Sometimes our well-planned and tightly structured life is
interrupted—by God: God in the form of someone in need, someone in
crisis, someone rejected or forgotten. God breaks into our life and
disrupts our carefully laid-out world. God insinuates himself into our
lives—and we find that it is no longer about us, but about someone else.
That’s what happens to Mary in Luke’s Gospel. Her life is pretty
well set: She has been brought up in the faith of her people, she has been
taught how to manage a home, she is set to marry the carpenter Joseph
and settle into the life of spouse and mother.
And then God interrupts.
God calls her to give birth—now—to his Son. It will be the first of
many times Mary’s life will be interrupted by God.
And Mary always says yes.
Today’s Solemnity of the Immaculate Conception honors Mary for
her yes to God, for her willingness to let God break into her set and safe
world for the sake of the world beyond herself; God appeals to her
selflessness and humility to give birth to his Christ.
God interrupts our lives as well, calling us to put aside our own
needs and wants to give birth to his Son at times we had not planned for.
Gabriel appears in our busy days in the form of the poor, the forgotten,
and the hurting, asking us to put aside that day’s agenda to be the
compassion and peace of God for that messenger at the door.
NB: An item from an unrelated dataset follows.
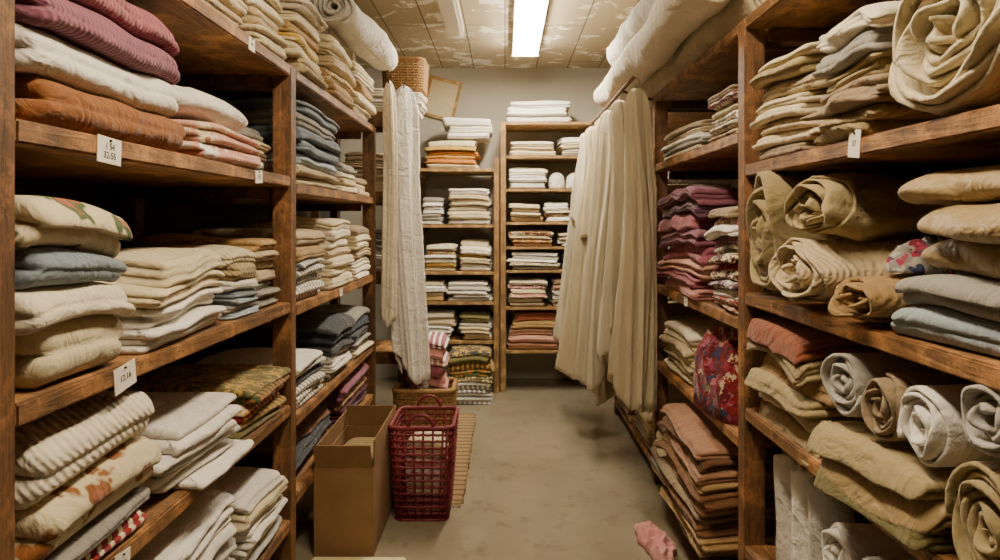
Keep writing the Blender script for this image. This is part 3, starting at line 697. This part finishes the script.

Let us pray today that, like our sister Mary, we may welcome
God’s “interrupting” our lives to do something good and healing and
holy for others; that, like our mother Mary, we may take on the selfless,
demanding work of giving birth to God in our own Nazareth’s and
Bethlehem’s.
Gracious God, may we possess the faith and trust of your daughter
Mary to say yes to your “interruptions” in our lives, when you call us to
make your presence real in our own time and place. In our welcoming
of your Son into our homes and hearts, may we embrace the Advent
meaning of this gift of time you have given us.